Richard Nixon’s White House had Chuck Colson compile an “enemies list” of people it believed were opposing the Nixon administration’s politics. The purpose of the list was to encourage the IRS to audit and harass those listed. The IRS refused.

Fast forward 30 years. President Obama rails against the tea party movement. His Department of Homeland Security suggested early in his administration that groups that oppose big-government spending should be looked into as possible terrorist threats. And, surprise, the IRS set up a special unit to harass tea party groups that oppose big government. Obama’s White House claims not to have sent a memo asking the bureaucrats to do this. It didn’t have to.

Obama and his political advisors have been as clear about what their orders were as King Henry II when he roared in anger about Thomas Becket, the archbishop of Canterbury who opposed the king’s attacks on the Catholic Church. Henry II famously shouted, “Who will rid me of this turbulent priest?” His men knew what to do.

The Internal Revenue Service now admits what it denied for two years: that it targeted political groups that opposed President Obama’s tax-and-spend policies. Specifically, those groups with troubling words in their titles like “tea party” and “patriot.”

Those targeted have found it difficult or impossible to get a 501(c)(4) non-profit tax status, which they need in order to raise money. Although contributions to a 501(c)(4) aren’t tax deductible, many Americans would hesitate to contribute to a political group that didn’t have a non-profit tax status, and those running the group would fear that all their revenue would be subject to taxation if they didn’t have non-profit status.

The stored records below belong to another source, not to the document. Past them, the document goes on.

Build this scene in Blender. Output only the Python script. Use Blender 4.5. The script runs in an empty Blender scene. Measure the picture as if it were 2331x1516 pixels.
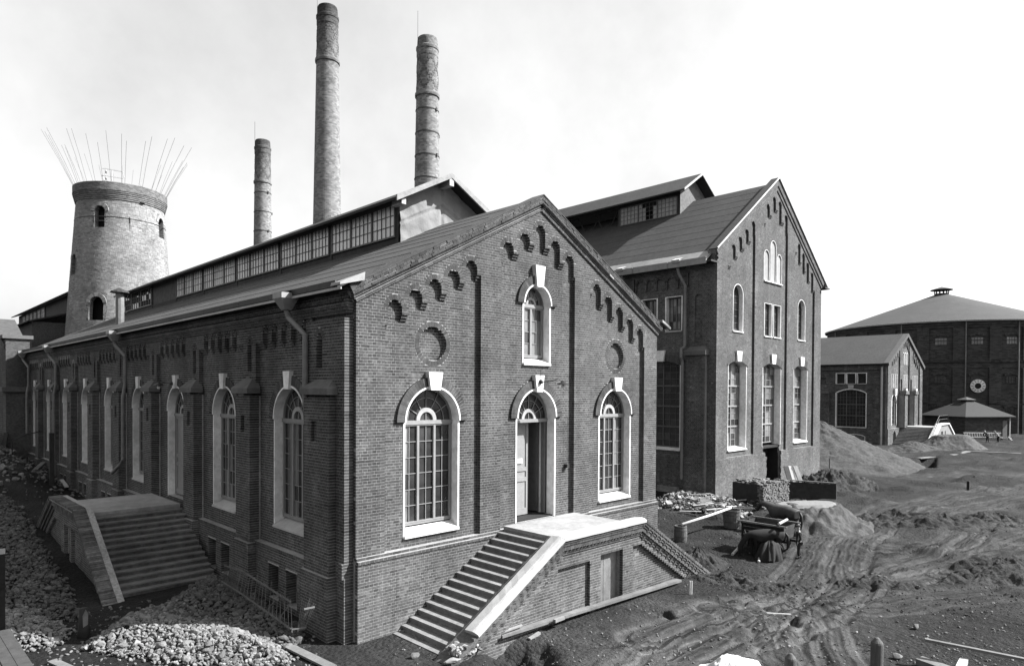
import bpy, math, random
import numpy as np
from mathutils import Vector, noise, Matrix
rnd = random.Random(7)
SC = bpy.context.scene
COL = SC.collection
PI = math.pi
# ------------------------------------------------------------------ camera
CX, CY, CZ, YAW, PITCH, ROLL, F, PX, PY = -8.9214, -14.4928, 6.3964, 0.7757, -0.0136, 0.0056, 1507.21, 1153.68, 909.24
def cam_axes():
    cy, sy, cp, sp = math.cos(YAW), math.sin(YAW), math.cos(PITCH), math.sin(PITCH)
    f = Vector((sy*cp, cy*cp, sp)); r = Vector((cy, -sy, 0)); u = r.cross(f)
    cr, sr = math.cos(ROLL), math.sin(ROLL)
    return r*cr+u*sr, -r*sr+u*cr, f
R_, U_, F_ = cam_axes()
cam = bpy.data.cameras.new('camera'); camo = bpy.data.objects.new('camera', cam); COL.objects.link(camo)
camo.matrix_world = Matrix(((R_.x, U_.x, -F_.x, CX), (R_.y, U_.y, -F_.y, CY), (R_.z, U_.z, -F_.z, CZ), (0, 0, 0, 1)))
cam.sensor_width = 36; cam.lens = F/2331*36
cam.shift_x = (1165.5-PX)/2331; cam.shift_y = (PY-758)/2331
cam.clip_start = .2; cam.clip_end = 4000
SC.camera = camo
# ------------------------------------------------------------------ light (daylight, black and white)
SUN = Vector((1.05, -1.0, 1.3)).normalized()      # towards the sun
elev = math.asin(SUN.z); azim = math.atan2(SUN.x, SUN.y)
w = bpy.data.worlds.new('World'); SC.world = w; w.use_nodes = True
nt = w.node_tree; nt.nodes.clear()
sky = nt.nodes.new('ShaderNodeTexSky'); sky.sky_type = 'NISHITA'; sky.sun_disc = False
sky.sun_elevation = elev; sky.sun_rotation = azim; sky.dust_density = 4.0; sky.air_density = 1.6
bw = nt.nodes.new('ShaderNodeRGBToBW'); bg = nt.nodes.new('ShaderNodeBackground'); ou = nt.nodes.new('ShaderNodeOutputWorld')
nt.links.new(sky.outputs[0], bw.inputs[0]); pw = nt.nodes.new('ShaderNodeMath'); pw.operation = 'POWER'; pw.inputs[1].default_value = .6
m2 = nt.nodes.new('ShaderNodeMath'); m2.operation = 'MULTIPLY'; m2.inputs[1].default_value = 1.75
nt.links.new(bw.outputs[0], pw.inputs[0]); nt.links.new(pw.outputs[0], m2.inputs[0]); tc = nt.nodes.new('ShaderNodeTexCoord'); cn = nt.nodes.new('ShaderNodeTexNoise'); cn.inputs['Scale'].default_value = 3.2; cn.inputs['Detail'].default_value = 7; cn.inputs['Roughness'].default_value = .6
cr_ = nt.nodes.new('ShaderNodeMapRange'); cr_.inputs[1].default_value = .3; cr_.inputs[2].default_value = .7; cr_.inputs[3].default_value = .86; cr_.inputs[4].default_value = 1.14
m3 = nt.nodes.new('ShaderNodeMath'); m3.operation = 'MULTIPLY'
nt.links.new(tc.outputs['Generated'], cn.inputs['Vector']); nt.links.new(cn.outputs['Fac'], cr_.inputs[0]); nt.links.new(cr_.outputs[0], m3.inputs[1]); nt.links.new(m2.outputs[0], m3.inputs[0])
nt.links.new(m3.outputs[0], bg.inputs[0]); nt.links.new(bg.outputs[0], ou.inputs[0])
bg.inputs[1].default_value = 0.085
sun = bpy.data.lights.new('sun', 'SUN'); sun.energy = 5.0; sun.angle = math.radians(.5); sun.color = (1, 1, 1)
suno = bpy.data.objects.new('sun', sun); COL.objects.link(suno)
suno.rotation_euler = (-SUN).to_track_quat('-Z', 'Y').to_euler()
SC.view_settings.view_transform = 'Standard'; SC.view_settings.look = 'None'
SC.view_settings.exposure = 1.75; SC.view_settings.gamma = 1.0; SC.view_settings.use_curve_mapping = False
SC.cycles.max_bounces = 4

def at(px, py, ax=2, v=0.0):                         # point seen at a pixel of the photograph, on plane axis=v
    d = F_ + R_*((px-PX)/F) - U_*((py-PY)/F); c = Vector((CX, CY, CZ)); return c + d*((v-c[ax])/d[ax])
# ------------------------------------------------------------------ materials
MATS = {}
def mat(name, base, rough=.9, var=.25, scale=3.0, bump=0.0, bscale=20.0, stain=0.0, tone=False, metal=0.0, spec=.3, stretch=None):
    if name in MATS: return MATS[name]
    m = bpy.data.materials.new(name); m.use_nodes = True; n = m.node_tree.nodes; l = m.node_tree.links
    b = n['Principled BSDF']; b.inputs['Roughness'].default_value = rough; b.inputs['Metallic'].default_value = metal
    b.inputs['Specular IOR Level'].default_value = spec
    geo = n.new('ShaderNodeNewGeometry'); pos = geo.outputs['Position']
    if stretch:
        mp = n.new('ShaderNodeMapping'); mp.inputs['Scale'].default_value = stretch; l.new(pos, mp.inputs[0]); vec = mp.outputs[0]
    else: vec = pos
    def nz(sc, det=5, v=vec):
        t = n.new('ShaderNodeTexNoise'); t.inputs['Scale'].default_value = sc; t.inputs['Detail'].default_value = det
        t.inputs['Roughness'].default_value = .65; l.new(v, t.inputs['Vector']); return t.outputs['Fac']
    def mr(src, a, b_, f0=.3, f1=.7):
        t = n.new('ShaderNodeMapRange'); t.inputs[1].default_value = f0; t.inputs[2].default_value = f1
        t.inputs[3].default_value = a; t.inputs[4].default_value = b_; l.new(src, t.inputs[0]); return t.outputs[0]
    def mul(x, y):
        t = n.new('ShaderNodeMath'); t.operation = 'MULTIPLY'
        for i, q in enumerate((x, y)):
            if isinstance(q, (int, float)): t.inputs[i].default_value = q
            else: l.new(q, t.inputs[i])
        return t.outputs[0]
    v = mul(mr(nz(scale), 1-var, 1+var), base)
    if stain: v = mul(v, mr(nz(.45, 6, pos), 1-stain, 1+stain*1.3, .35, .68))
    if tone:
        at_ = n.new('ShaderNodeAttribute'); at_.attribute_name = 'tone'; v = mul(v, at_.outputs['Fac'])
        if 'brick' in name and stain:
            mp = n.new('ShaderNodeMapping'); mp.inputs['Scale'].default_value = (2.2, 2.2, .18); l.new(pos, mp.inputs[0])
            v = mul(v, mr(nz(1.0, 5, mp.outputs[0]), .68, 1.32, .3, .7))
            v = mul(v, mr(nz(1.3, 6, pos), 1.0, 2.1, .60, .74))
            sp = n.new('ShaderNodeSeparateXYZ'); l.new(pos, sp.inputs[0])
            ad = n.new('ShaderNodeMath'); ad.operation = 'ADD'; l.new(sp.outputs[2], ad.inputs[0]); l.new(mr(nz(.9, 5, pos), -1.6, 1.6), ad.inputs[1])
            v = mul(v, mr(ad.outputs[0], 1.45, 1.0, .8, 2.4))
    l.new(v, b.inputs['Base Color'])
    if bump:
        bp = n.new('ShaderNodeBump'); bp.inputs['Strength'].default_value = 1; bp.inputs['Distance'].default_value = bump
        l.new(nz(bscale, 6), bp.inputs['Height']); l.new(bp.outputs[0], b.inputs['Normal'])
    MATS[name] = m; return m
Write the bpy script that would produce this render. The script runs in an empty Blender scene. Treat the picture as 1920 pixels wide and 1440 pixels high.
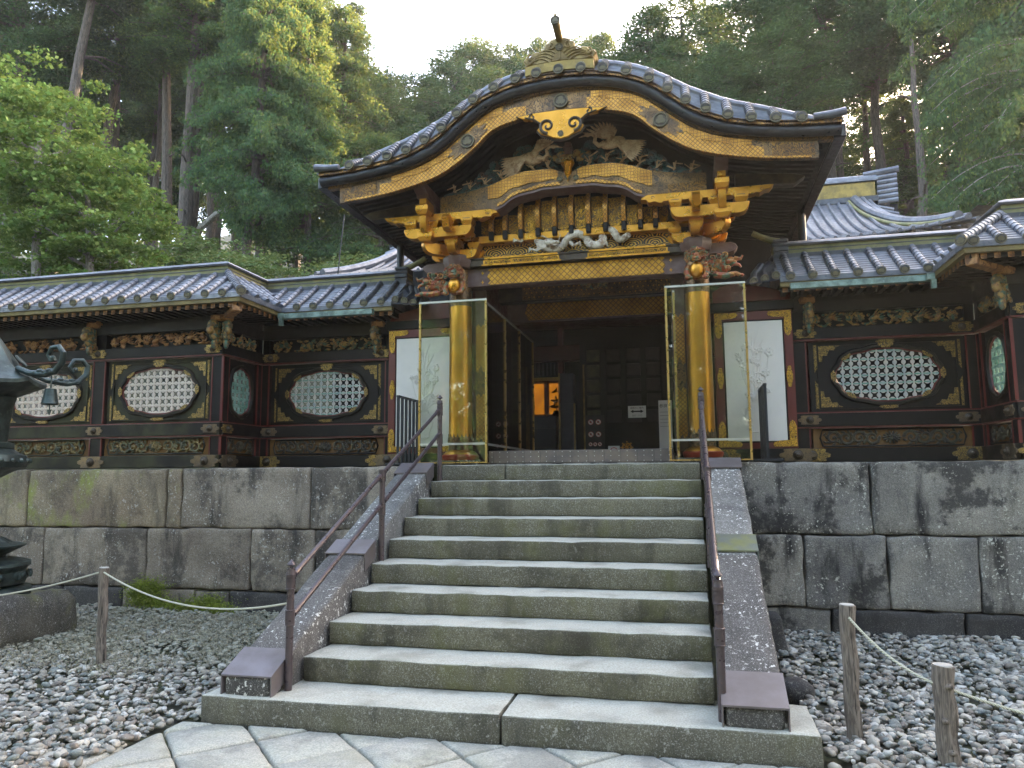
import bpy, math, random
import numpy as np
from mathutils import Matrix, Vector, noise

# ------------------------------------------------------------------ scene, camera, light
scene = bpy.context.scene
col = scene.collection
cam_d = bpy.data.cameras.new("camera"); cam = bpy.data.objects.new("camera", cam_d); col.objects.link(cam)
scene.camera = cam
PITCH, YAW, ROLL = 0.1213, 0.2284, -0.0069
_F = Vector((-math.sin(YAW)*math.cos(PITCH), math.cos(YAW)*math.cos(PITCH), math.sin(PITCH)))
_R = Vector((math.cos(YAW), math.sin(YAW), 0)); _U = _R.cross(_F)
_R2 = _R*math.cos(ROLL)+_U*math.sin(ROLL); _U2 = -_R*math.sin(ROLL)+_U*math.cos(ROLL)
cam.matrix_world = Matrix(((_R2.x, _U2.x, -_F.x, 3.2144), (_R2.y, _U2.y, -_F.y, -4.4454), (_R2.z, _U2.z, -_F.z, 1.6682), (0, 0, 0, 1)))
cam_d.sensor_width = 36; cam_d.lens = 26.583; cam_d.clip_end = 2000; cam_d.clip_start = 0.05

SUN_EL, SUN_AZ = math.radians(20), math.radians(38)      # azimuth clockwise from +Y: behind the forest, to the right
w = bpy.data.worlds.new("World"); scene.world = w; w.use_nodes = True
nt = w.node_tree; bg = nt.nodes['Background']
sky = nt.nodes.new('ShaderNodeTexSky'); sky.sky_type = 'NISHITA'; sky.sun_disc = False
sky.sun_elevation = SUN_EL; sky.sun_rotation = SUN_AZ; sky.dust_density = 3.5; sky.air_density = 1.0; sky.ozone_density = 1.0
nt.links.new(sky.outputs[0], bg.inputs[0]); bg.inputs[1].default_value = 0.15
sd = bpy.data.lights.new("sun", 'SUN'); sun = bpy.data.objects.new("sun", sd); col.objects.link(sun)
sd.energy = 3.2; sd.angle = math.radians(0.5); sd.color = (1.0, 0.86, 0.66)
to_sun = Vector((math.sin(SUN_AZ)*math.cos(SUN_EL), math.cos(SUN_AZ)*math.cos(SUN_EL), math.sin(SUN_EL)))
sun.rotation_euler = to_sun.to_track_quat('Z', 'Y').to_euler()
scene.view_settings.view_transform = 'Standard'; scene.view_settings.look = 'None'
scene.view_settings.gamma = 1.0; scene.view_settings.exposure = 3.85
scene.view_settings.use_white_balance = True; scene.view_settings.white_balance_temperature = 7800; scene.view_settings.white_balance_tint = 13

# ------------------------------------------------------------------ materials
def lin(h):
    c = [int(h[i:i+2], 16)/255 for i in (0, 2, 4)]
    return tuple((x/12.92 if x <= .04045 else ((x+.055)/1.055)**2.4) for x in c)+(1,)

class NT:
    def __init__(s, name):
        s.m = bpy.data.materials.new(name); s.m.use_nodes = True; s.t = s.m.node_tree
        s.b = s.t.nodes['Principled BSDF']; s.out = s.t.nodes['Material Output']
        s.tc = s.t.nodes.new('ShaderNodeTexCoord').outputs['Object']; s.hs = []
    def n(s, ty, **k):
        x = s.t.nodes.new(ty)
        for a, v in k.items(): setattr(x, a, v)
        return x
    def set(s, sock, v):
        if hasattr(v, 'links') or hasattr(v, 'is_output'): s.t.links.new(v, sock)
        else: sock.default_value = v
    def map(s, sc=(1, 1, 1), rot=(0, 0, 0), src=None):
        m = s.n('ShaderNodeMapping'); s.set(m.inputs[0], src or s.tc)
        m.inputs['Scale'].default_value = sc; m.inputs['Rotation'].default_value = rot
        return m.outputs[0]
    def noise(s, scale, detail=4, rough=.55, vec=None, dist=0):
        x = s.n('ShaderNodeTexNoise'); s.set(x.inputs['Vector'], vec or s.tc)
        x.inputs['Scale'].default_value = scale; x.inputs['Detail'].default_value = detail
        x.inputs['Roughness'].default_value = rough; x.inputs['Distortion'].default_value = dist
        return x.outputs['Fac']
    def vor(s, scale, feature='F1', vec=None, rnd=1.0, out='Distance'):
        x = s.n('ShaderNodeTexVoronoi', feature=feature); s.set(x.inputs['Vector'], vec or s.tc)
        x.inputs['Scale'].default_value = scale; x.inputs['Randomness'].default_value = rnd
        return x.outputs[out]
    def wave(s, scale, vec=None, kind='BANDS', direction='X', dist=0, dscale=1, profile='SIN'):
        x = s.n('ShaderNodeTexWave', wave_type=kind, wave_profile=profile)
        if kind == 'BANDS': x.bands_direction = direction
        else: x.rings_direction = direction
        s.set(x.inputs['Vector'], vec or s.tc); x.inputs['Scale'].default_value = scale
        x.inputs['Distortion'].default_value = dist; x.inputs['Detail Scale'].default_value = dscale
        return x.outputs['Fac']
    def ramp(s, fac, a, b, ca=0.0, cb=1.0):
        m = s.n('ShaderNodeMapRange', interpolation_type='SMOOTHSTEP'); s.set(m.inputs[0], fac)
        m.inputs[1].default_value = a; m.inputs[2].default_value = b
        m.inputs[3].default_value = ca; m.inputs[4].default_value = cb
        return m.outputs[0]
    def math(s, op, a, b=0.0):
        m = s.n('ShaderNodeMath', operation=op); s.set(m.inputs[0], a); s.set(m.inputs[1], b); return m.outputs[0]
    def mix(s, fac, a, b, mode='MIX'):
        m = s.n('ShaderNodeMix', data_type='RGBA', blend_type=mode)
        s.set(m.inputs[0], fac); s.set(m.inputs[6], a); s.set(m.inputs[7], b); return m.outputs[2]
    def sep(s, src=None):
        x = s.n('ShaderNodeSeparateXYZ'); s.set(x.inputs[0], src or s.tc); return x.outputs
    def comb(s, x, y, z):
        c = s.n('ShaderNodeCombineXYZ'); s.set(c.inputs[0], x); s.set(c.inputs[1], y); s.set(c.inputs[2], z); return c.outputs[0]
    def nz(s):
        g = s.n('ShaderNodeNewGeometry'); x = s.n('ShaderNodeSeparateXYZ'); s.t.links.new(g.outputs['True Normal'], x.inputs[0]); return x.outputs[2]
    def pos(s): return s.n('ShaderNodeNewGeometry').outputs['Position']
    def orand(s): return s.n('ShaderNodeObjectInfo').outputs['Random']
    def island(s): return s.n('ShaderNodeNewGeometry').outputs['Random Per Island']
    def bump(s, h, strength=.3, dist=.01):
        b = s.n('ShaderNodeBump'); s.set(b.inputs['Height'], h); b.inputs['Strength'].default_value = strength
        b.inputs['Distance'].default_value = dist
        if s.hs: s.t.links.new(s.hs[-1], b.inputs['Normal'])
        s.hs.append(b.outputs[0]); s.t.links.new(b.outputs[0], s.b.inputs['Normal'])
    def done(s, colr=None, rough=None, metal=None, **k):
        if colr is not None: s.set(s.b.inputs['Base Color'], colr)
        if rough is not None: s.set(s.b.inputs['Roughness'], rough)
        if metal is not None: s.set(s.b.inputs['Metallic'], metal)
        for a, v in k.items(): s.set(s.b.inputs[a.replace('_', ' ')], v)
        return s.m

def offset_obj(n, amt=7.0):
    """object coordinates shifted by a random amount per object so that like pieces do not repeat"""
    a = n.n('ShaderNodeVectorMath', operation='ADD'); n.set(a.inputs[0], n.tc)
    r = n.math('MULTIPLY', n.orand(), amt); n.set(a.inputs[1], n.comb(r, n.math('MULTIPLY', r, 1.7), n.math('MULTIPLY', r, .6)))
    return a.outputs[0]

def m_stone(name, c1, c2, dark='1c1a19', streak=.5, spots=.3, moss=0.0, mosscol='6a6f2a', spotcol='b9b7b0', bump=.6, topcol=None, scale=1.0, hue=None, blot=.35):
    n = NT(name); v = offset_obj(n, 9.0); n.tc = v
    a = n.noise(1.3*scale, 6, .6, v); c = n.mix(n.ramp(a, .35, .65), lin(c1), lin(c2))
    if hue: c = n.mix(n.math('MULTIPLY', n.ramp(n.noise(.8*scale, 3), .45, .7), .6), c, lin(hue))
    c = n.mix(n.math('MULTIPLY', n.ramp(n.orand(), 0, 1), .25), c, lin(c2))
    g = n.noise(85*scale, 3, .75); c = n.mix(n.ramp(g, .38, .62, .0, .75), c, n.mix(.6, c, lin(dark)))
    g2 = n.noise(130*scale, 2, .6); c = n.mix(n.ramp(g2, .56, .66, 0, .35), c, lin(spotcol))
    bl = n.math('ADD', n.noise(1.1, 6, .72), n.math('MULTIPLY', n.noise(16, 3), .12)); c = n.mix(n.ramp(bl, .57, .66, 0, blot), c, lin(dark))
    st = n.noise(2.3, 5, .6, n.map((1.6, 1.6, .35)))
    c = n.mix(n.math('MULTIPLY', n.ramp(st, .5, .68), streak), c, lin(dark))
    if moss:
        mm = n.math('MULTIPLY', n.ramp(n.noise(2.2, 6, .65, n.map((1, 1, .6))), .5, .68), moss)
        c = n.mix(mm, c, lin(mosscol))
    if spots:
        reg = n.ramp(n.noise(1.7, 3), .42, .62)
        s1 = n.ramp(n.noise(38, 3, .6), .61, .66); s2 = n.ramp(n.noise(14, 4, .7), .62, .67)
        s = n.math('MULTIPLY', n.math('MAXIMUM', s1, s2), n.math('MULTIPLY', n.math('ADD', reg, .15), spots))
        c = n.mix(s, c, lin(spotcol))
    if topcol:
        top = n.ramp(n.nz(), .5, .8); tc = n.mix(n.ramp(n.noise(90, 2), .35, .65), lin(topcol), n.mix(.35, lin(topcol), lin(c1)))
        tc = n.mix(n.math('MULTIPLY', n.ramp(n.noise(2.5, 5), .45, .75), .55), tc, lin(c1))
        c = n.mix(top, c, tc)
    n.bump(n.noise(24*scale, 6, .7), bump, .012); n.bump(n.noise(110*scale, 2, .6), bump*.7, .003)
    return n.done(c, .85)

def m_plain(name, c, rough=.6, metal=0.0, var=.25, c2=None, scale=6, bump=.15, bs=30, wear=None, **k):
    n = NT(name)
    cc = n.mix(n.math('MULTIPLY', n.ramp(n.noise(scale, 5, .6), .35, .7), 1.0 if c2 else var), lin(c), lin(c2 or '808080') if c2 else n.mix(.5, lin(c), (0, 0, 0, 1)))
    if wear: cc = n.mix(n.math('MULTIPLY', n.ramp(n.noise(scale*2.3, 6, .7), .58, .7), .7), cc, lin(wear))
    if bump: n.bump(n.noise(bs, 5, .6), bump, .006)
    r = n.ramp(n.noise(scale*1.7, 4), .3, .7, max(.05, rough-.08), min(1, rough+.1))
    return n.done(cc, r, metal, **k)

def m_gold(name, pattern=None, scale=14, dark='2a1a0c', c='d9a23c', c2='b47a1e', depth=.5, cover=.5, rough=.34):
    n = NT(name)
    base = n.mix(n.ramp(n.noise(5, 5), .35, .7), lin(c), lin(c2)); metal = .85; r = n.ramp(n.noise(9, 4), .3, .7, rough-.06, rough+.12)
    h = None
    if pattern == 'lattice':      # gilt diaper of small crosses
        x, y, z = n.sep(); s = scale
        fx = n.math('ABSOLUTE', n.math('SUBTRACT', n.math('FRACT', n.math('MULTIPLY', n.math('ADD', x, z), s)), .5))
        fz = n.math('ABSOLUTE', n.math('SUBTRACT', n.math('FRACT', n.math('MULTIPLY', n.math('SUBTRACT', x, z), s)), .5))
        h = n.ramp(n.math('MINIMUM', fx, fz), .06, .14); h2 = n.ramp(n.math('ADD', fx, fz), .45, .62); h = n.math('MULTIPLY', h, n.math('SUBTRACT', 1.0, n.math('MULTIPLY', h2, .0)))
        base = n.mix(n.math('MULTIPLY', n.math('SUBTRACT', 1.0, h), .75), base, lin(dark))
    elif pattern == 'cells':      # honeycomb florets
        d = n.vor(scale, 'DISTANCE_TO_EDGE', n.map((1, .0, 1)), .25); h = n.ramp(d, .03, .12)
        d2 = n.vor(scale, 'F1', n.map((1, .0, 1)), .25); dot = n.ramp(d2, .12, .2)
        h = n.math('MULTIPLY', h, dot); base = n.mix(n.math('MULTIPLY', n.math('SUBTRACT', 1.0, h), .8), base, lin(dark))
    elif pattern == 'scroll':     # engraved foliage scrolls
        d = n.noise(scale, 2, .5, n.map((1, .3, 1)), 1.2)
        fr = n.math('ABSOLUTE', n.math('SUBTRACT', n.math('FRACT', n.math('MULTIPLY', d, 7.0)), .5))
        h = n.ramp(fr, .5*cover-.08, .5*cover+.08); base = n.mix(n.math('MULTIPLY', n.math('SUBTRACT', 1.0, h), .9), base, lin(dark))
    elif pattern == 'waves':
        px = n.sep(); row = n.math('FLOOR', n.math('MULTIPLY', px[2], scale*1.6))
        xx = n.math('ADD', n.math('MULTIPLY', px[0], scale*.5), n.math('MULTIPLY', row, .5))
        fx = n.math('SUBTRACT', n.math('FRACT', xx), .5); fz = n.math('FRACT', n.math('MULTIPLY', px[2], scale*1.6))
        rr = n.math('SQRT', n.math('ADD', n.math('MULTIPLY', n.math('MULTIPLY', fx, fx), 4.0), n.math('MULTIPLY', n.math('MULTIPLY', fz, fz), .9)))
        rn = n.math('ADD', rr, n.math('MULTIPLY', n.noise(9, 2), .35))
        fr = n.math('ABSOLUTE', n.math('SUBTRACT', n.math('FRACT', n.math('MULTIPLY', rn, 4.0)), .5))
        h = n.ramp(fr, .24, .34); base = n.mix(n.math('SUBTRACT', 1.0, h), base, lin(dark)); 
    if h is not None: n.bump(h, depth, .006)
    n.bump(n.noise(60, 4), .12, .003)
    if h is not None: metal = n.ramp(h, 0, 1, .25, .85)
    return n.done(base, r, metal)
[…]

So the Obama administration now admits its IRS did target conservative groups for special treatment. Their applications were delayed — it took the IRS a year to respond to one group’s application. Applicants were asked all sorts of harassing questions of dubious legality. They were asked for a list of donors. Why? It doesn’t matter to the IRS who is supporting a group if the donors aren’t claiming a tax deduction. That request could only be meant to harass donors.

On Friday, the ACLU stated, “Even the appearance of playing partisan politics with the tax code is about as constitutionally troubling as it gets. With the recent push to grant federal agencies broad new powers to mandate donor disclosure for advocacy groups on both the left and the right, there must be clear checks in place to prevent this from ever happening again.”

Now the IRS is engaged in a string of admissions, apologies and unsubstantiated assertions that this wasn’t a political act. We are asked to believe that low-ranking, non-political IRS employees took it upon themselves to secretly organize some 200 IRS agents to target conservatives but their supervisors didn’t know what was going on — and that even after the newspapers were filled with claims of harassment and 12 senators wrote the IRS commissioner demanding an investigation, the White House remained ignorant of what was happening.

This is an unprecedented level of corruption. Didn’t anyone in the IRS object to these attacks? It seems like everyone involved was a willing participant in this abuse of power on the president’s behalf. This isn’t one corrupt politician wishing the IRS would annoy his “enemies.” This is a good chunk of the federal government willingly bending to the will of one politician. This is how the city of Chicago works. Everyone knows what to do without telltale memos.

This must never happen again. All e-mails and correspondence must be made public. Every IRS agent involved must be questioned by Congress. Those who abused the IRS for political purposes — and there is no doubt now that this crime was committed — should be fired. Those who failed to stop this should be fired.

And we need to find out what the White House knew about this, and when.